>> start

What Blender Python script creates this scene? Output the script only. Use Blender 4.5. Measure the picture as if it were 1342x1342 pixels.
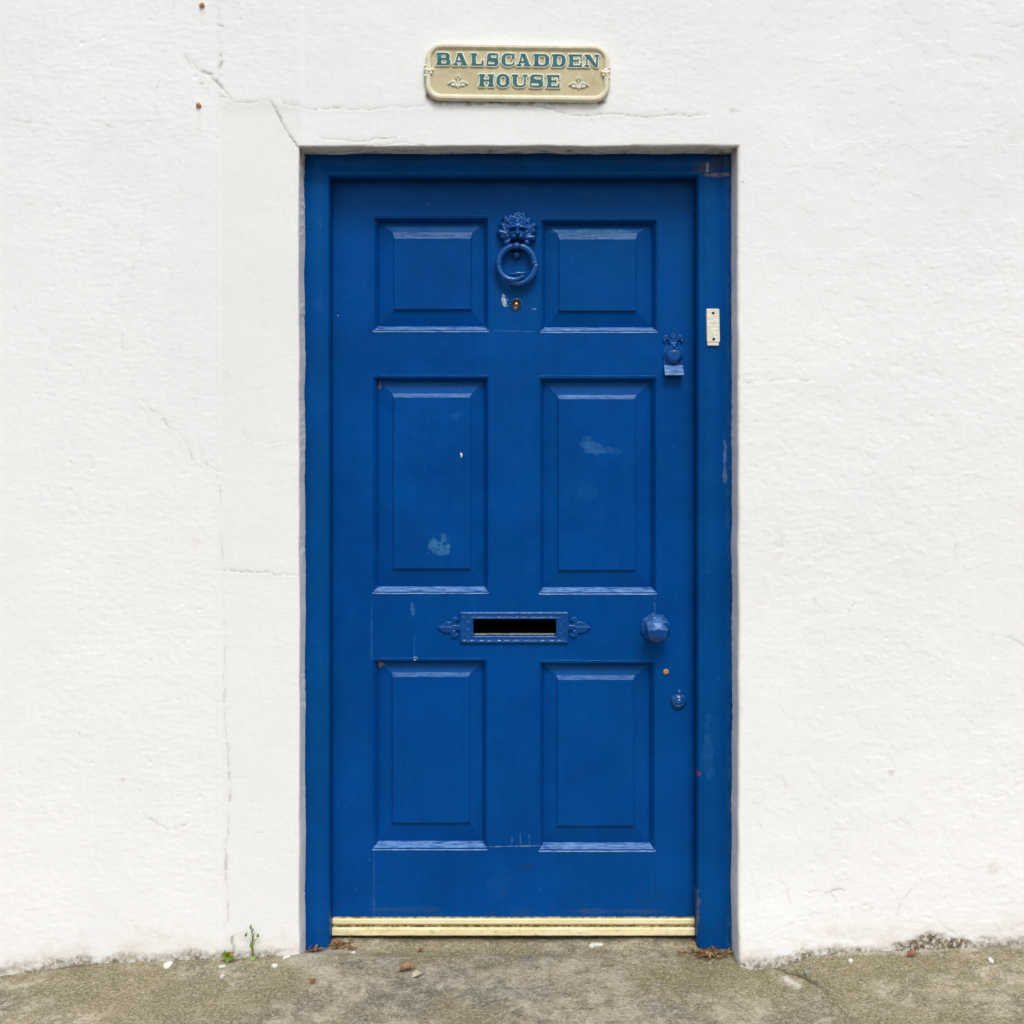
import bpy, bmesh, math, random
import numpy as np
from mathutils import Vector, Matrix

# ------------------------------------------------------------------ scene, camera, light
for o in list(bpy.data.objects):
    bpy.data.objects.remove(o)
sc = bpy.context.scene
COL = sc.collection
rad = math.radians

PX = 520.0            # photo pixels per metre on the wall face
D = 3.0               # camera distance from the wall face
CZ = 752.0 / PX       # camera height
CX0, HZ = 671.0, 510.0

cam_d = bpy.data.cameras.new("camera")
cam = bpy.data.objects.new("camera", cam_d)
COL.objects.link(cam)
cam.location = (0, -D, CZ)
cam.rotation_euler = (rad(90), 0, 0)
cam_d.sensor_width = 36
cam_d.lens = 36 * D / (1342 / PX)
cam_d.shift_y = -161.0 / 1342
cam_d.clip_start = 0.05
cam_d.clip_end = 500
sc.camera = cam

SUN_EL, SUN_AZ = 54.0, 170.0     # azimuth measured from +Y towards +X
w = bpy.data.worlds.new("World"); sc.world = w; w.use_nodes = True
nt = w.node_tree; nt.nodes.clear()
sky = nt.nodes.new('ShaderNodeTexSky'); sky.sky_type = 'NISHITA'; sky.sun_disc = False
sky.sun_elevation = rad(SUN_EL); sky.sun_rotation = rad(SUN_AZ)
sky.air_density = 1.5; sky.dust_density = 5.0; sky.ozone_density = 1.0
hs = nt.nodes.new('ShaderNodeHueSaturation'); hs.inputs['Saturation'].default_value = 0.14
bg = nt.nodes.new('ShaderNodeBackground'); bg.inputs['Strength'].default_value = 0.105
wo = nt.nodes.new('ShaderNodeOutputWorld')
nt.links.new(sky.outputs[0], hs.inputs['Color']); nt.links.new(hs.outputs[0], bg.inputs['Color'])
nt.links.new(bg.outputs[0], wo.inputs['Surface'])

sl = bpy.data.lights.new("sun", 'SUN'); sl.energy = 1.35; sl.angle = rad(18); sl.color = (1.0, 0.99, 0.985)
sun = bpy.data.objects.new("sun", sl); COL.objects.link(sun)
sd = Vector((math.sin(rad(SUN_AZ)) * math.cos(rad(SUN_EL)), math.cos(rad(SUN_AZ)) * math.cos(rad(SUN_EL)), math.sin(rad(SUN_EL))))
sun.rotation_euler = sd.to_track_quat('Z', 'Y').to_euler()
sun.location = sd * 10

sc.view_settings.view_transform = 'Standard'
sc.view_settings.look = 'None'
sc.view_settings.gamma = 1
sc.view_settings.exposure = 0.30
sc.render.engine = 'CYCLES'

# ------------------------------------------------------------------ helpers
def wx(px, Y=0.0): return (px - CX0) / PX * (D + Y) / D
def wz(py, Y=0.0): return CZ - (py - HZ) / PX * (D + Y) / D

rng = np.random.RandomState(7)
PERM = np.concatenate([rng.permutation(1024)] * 3)
GR = rng.rand(1024) * 2 * math.pi
GXt, GYt = np.cos(GR), np.sin(GR)

def perlin(x, y, seed=0):
    x = np.asarray(x, dtype=np.float64) + seed * 17.31; y = np.asarray(y, dtype=np.float64) + seed * 9.77
    xi = np.floor(x).astype(int); yi = np.floor(y).astype(int)
    xf = x - xi; yf = y - yi
    u = xf * xf * xf * (xf * (xf * 6 - 15) + 10); v = yf * yf * yf * (yf * (yf * 6 - 15) + 10)
    def g(ix, iy, dx, dy):
        h = PERM[(PERM[ix % 1024] + iy) % 1024]
        return GXt[h] * dx + GYt[h] * dy
    a = g(xi, yi, xf, yf); b = g(xi + 1, yi, xf - 1, yf)
    c = g(xi, yi + 1, xf, yf - 1); d = g(xi + 1, yi + 1, xf - 1, yf - 1)
    return (a + u * (b - a)) * (1 - v) + (c + u * (d - c)) * v

def fbm(x, y, seed=0, octv=4, gain=0.5):
    s = 0; a = 1.0
    for i in range(octv):
        s = s + a * perlin(x * 2 ** i, y * 2 ** i, seed + i * 3); a *= gain
    return s

def sstep(a, b, x):
    t = np.clip((x - a) / (b - a), 0, 1); return t * t * (3 - 2 * t)

def tag(o, label=None, cat=None, group=None, kind=None):
    if label: o['label'] = label
    if cat: o['category'] = cat
    if group: o['group'] = group
    if kind: o['kind'] = kind
    return o

def empty(name, loc, label, cat, group=None):
    o = bpy.data.objects.new(name, None); COL.objects.link(o); o.location = loc
    o.empty_display_size = 0.05
    return tag(o, label, cat, group)

def worldloc(o):
    v = Vector(o.location)
    while o.parent: o = o.parent; v += Vector(o.location)
    return v

def finish(name, me, mat, parent=None, origin=None, smooth=True):
    """mesh is in world coordinates; move its origin to `origin` and parent it"""
    n = len(me.vertices)
    co = np.empty(n * 3); me.vertices.foreach_get('co', co); co = co.reshape(-1, 3)
    if origin is None:
        origin = Vector(((co[:, 0].min() + co[:, 0].max()) / 2, (co[:, 1].min() + co[:, 1].max()) / 2, co[:, 2].min()))
    origin = Vector(origin)
    co = co - np.array(origin)
    me.vertices.foreach_set('co', co.ravel())
    me.materials.append(mat)
    me.polygons.foreach_set('use_smooth', [smooth] * len(me.polygons))
    me.update()
    o = bpy.data.objects.new(name, me); COL.objects.link(o)
    if parent:
        o.parent = parent; o.location = origin - worldloc(parent)
    else:
        o.location = origin
    return o

def raw_mesh(name, verts, faces):
    verts = np.asarray(verts, dtype=np.float32); faces = np.asarray(faces, dtype=np.int32)
    me = bpy.data.meshes.new(name)
    me.vertices.add(len(verts)); me.vertices.foreach_set('co', verts.ravel())
    k = faces.shape[1]
    me.loops.add(len(faces) * k); me.loops.foreach_set('vertex_index', faces.ravel())
    me.polygons.add(len(faces))
    me.polygons.foreach_set('loop_start', np.arange(0, len(faces) * k, k, dtype=np.int32))
    me.polygons.foreach_set('loop_total', np.full(len(faces), k, dtype=np.int32))
    me.update(calc_edges=True)
    return me

def bm_mesh(name, bm, recalc=True):
    if recalc: bmesh.ops.recalc_face_normals(bm, faces=bm.faces[:])
    me = bpy.data.meshes.new(name); bm.to_mesh(me); bm.free(); return me

def add_attr(me, name, rgba):
    a = me.color_attributes.new(name, 'FLOAT_COLOR', 'POINT')
    a.data.foreach_set('color', np.asarray(rgba, dtype=np.float32).ravel())

def grid_faces(nx, nz, keep=None, off=0):
    i = np.arange(nx - 1)[:, None]; j = np.arange(nz - 1)[None, :]
    a = i * nz + j
    f = np.stack([a, a + nz, a + nz + 1, a + 1], -1)     # normal faces -Y for x,z grids
    if keep is not None: f = f[keep]
    return f.reshape(-1, 4) + off

# ------------------------------------------------------------------ node materials
class NM:
    def __init__(s, name):
        s.m = bpy.data.materials.new(name); s.m.use_nodes = True
        s.t = s.m.node_tree; s.t.nodes.clear()
        s.out = s.n('ShaderNodeOutputMaterial'); s.b = s.n('ShaderNodeBsdfPrincipled')
        s.l(s.b.outputs[0], s.out.inputs[0])
        s.pos = s.n('ShaderNodeNewGeometry').outputs['Position']
        s.nrm = None
    def n(s, t, **k):
        x = s.t.nodes.new(t)
        for a, b in k.items(): setattr(x, a, b)
        return x
    def l(s, a, b): s.t.links.new(a, b)
    def put(s, sock, v):
        if hasattr(v, 'is_linked') or hasattr(v, 'links'): s.l(v, sock)
        else:
            if isinstance(v, (tuple, list)) and len(v) == 3 and sock.type == 'RGBA': v = (*v, 1)
            sock.default_value = v
    def mapping(s, scale=(1, 1, 1), loc=(0, 0, 0), rot=(0, 0, 0), vec=None):
        m = s.n('ShaderNodeMapping'); m.inputs['Scale'].default_value = scale
        m.inputs['Location'].default_value = loc; m.inputs['Rotation'].default_value = rot
        s.l(vec or s.pos, m.inputs['Vector']); return m.outputs[0]
    def noise(s, scale, detail=4, rough=0.55, vec=None, dist=0.0, col=False):
        x = s.n('ShaderNodeTexNoise'); x.inputs['Scale'].default_value = scale
        x.inputs['Detail'].default_value = detail; x.inputs['Roughness'].default_value = rough
        x.inputs['Distortion'].default_value = dist
        s.l(vec or s.pos, x.inputs['Vector']); return x.outputs[1 if col else 0]
    def voro(s, scale, vec=None, feature='F1'):
        x = s.n('ShaderNodeTexVoronoi', feature=feature); x.inputs['Scale'].default_value = scale
        s.l(vec or s.pos, x.inputs['Vector']); return x.outputs['Distance']
    def rng(s, v, a, b, c=0.0, d=1.0, smooth=True):
        x = s.n('ShaderNodeMapRange'); x.interpolation_type = 'SMOOTHSTEP' if smooth else 'LINEAR'
        s.put(x.inputs[0], v)
        for i, q in enumerate((a, b, c, d)): x.inputs[i + 1].default_value = q
        return x.outputs[0]
    def math(s, op, a, b=0.0, clamp=False):
        x = s.n('ShaderNodeMath', operation=op); x.use_clamp = clamp
        s.put(x.inputs[0], a); s.put(x.inputs[1], b); return x.outputs[0]
    def mix(s, f, a, b, mode='MIX'):
        x = s.n('ShaderNodeMix', data_type='RGBA', blend_type=mode)
        s.put(x.inputs[0], f); s.put(x.inputs[6], a); s.put(x.inputs[7], b); return x.outputs[2]
    def bump(s, h, strength=0.3, dist=0.001):
        x = s.n('ShaderNodeBump'); x.inputs['Strength'].default_value = strength; x.inputs['Distance'].default_value = dist
        s.put(x.inputs['Height'], h)
        if s.nrm is not None: s.l(s.nrm, x.inputs['Normal'])
        s.nrm = x.outputs[0]
    def attr(s, name):
        x = s.n('ShaderNodeAttribute'); x.attribute_name = name
        q = s.n('ShaderNodeSeparateColor'); s.l(x.outputs['Color'], q.inputs[0])
        return q.outputs[0], q.outputs[1], q.outputs[2], x.outputs['Alpha']
    def done(s, color=None, rough=None, spec=None, metal=None):
        if color is not None: s.put(s.b.inputs['Base Color'], color)
        if rough is not None: s.put(s.b.inputs['Roughness'], rough)
        if spec is not None: s.put(s.b.inputs['Specular IOR Level'], spec)
        if metal is not None: s.put(s.b.inputs['Metallic'], metal)
        if s.nrm is not None: s.l(s.nrm, s.b.inputs['Normal'])
        return s.m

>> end

Return all lines containing the word "pixels".

**PROBLEM SOLUTION**
What Blender Python script creates this scene? Output the script only. Use Blender 4.5. Measure the picture as if it were 1342x1342 pixels.
PX = 520.0            # photo pixels per metre on the wall face